Personal Contract Purchase

Typically abbreviated to PCP, this is a deferred purchase scheme where you fund only a proportion of the car’s purchase price with the option at the end of the term to pay the balance and own it, trade it in for a new one, or hand it back and walk away with nothing more to pay. It is typically available on new and nearly new cars. Because the cost is partly calculated on the residual value of the car at the end of the finance term, it pays to choose a slow-depreciating model so that you are funding less of a gap between its new price and its eventual used value. PCPs are usually accompanied with inclusive servicing deals, too, making the cost of ownership much more predictable.

However, do watch for mileage limitations. The offers intended to attract you are usually calculated on a maximum annual mileage that can be as low as 5000. Anything over that will attract a mileage charge at the end of the term, as will any damage the car may have sustained.


Credit card

Using your credit card could be a viable way to fund your car purchase but only if you are able to pay off the balance quickly and you have a sufficiently high credit limit. Be sure you can pay at least the minimum repayments and set up a direct debit to make sure you pay down the debt regularly.
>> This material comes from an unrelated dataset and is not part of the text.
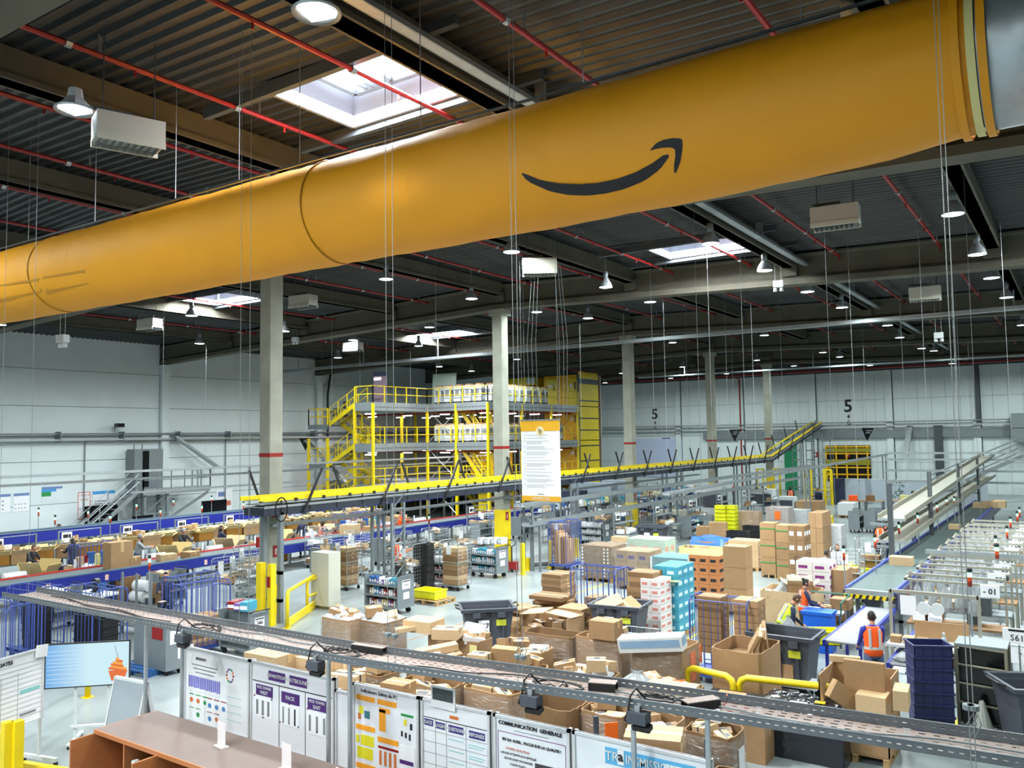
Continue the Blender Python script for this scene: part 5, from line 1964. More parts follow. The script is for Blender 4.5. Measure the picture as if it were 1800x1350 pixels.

You could move your debt to a card charging 0% interest, again assuming the card company will award you a sufficient credit limit. There will be a small charge to move your debt but much less than the interest you would have paid on the old card. Do make sure you settle the debt beyond the end of the promotional period when the rate is likely to rocket. If you still have a balance to pay, diarise the promotional end date so you switch in time to another 0% card.

A credit card carries additional consumer rights: both the card company and the retailer are jointly responsible if your car is faulty.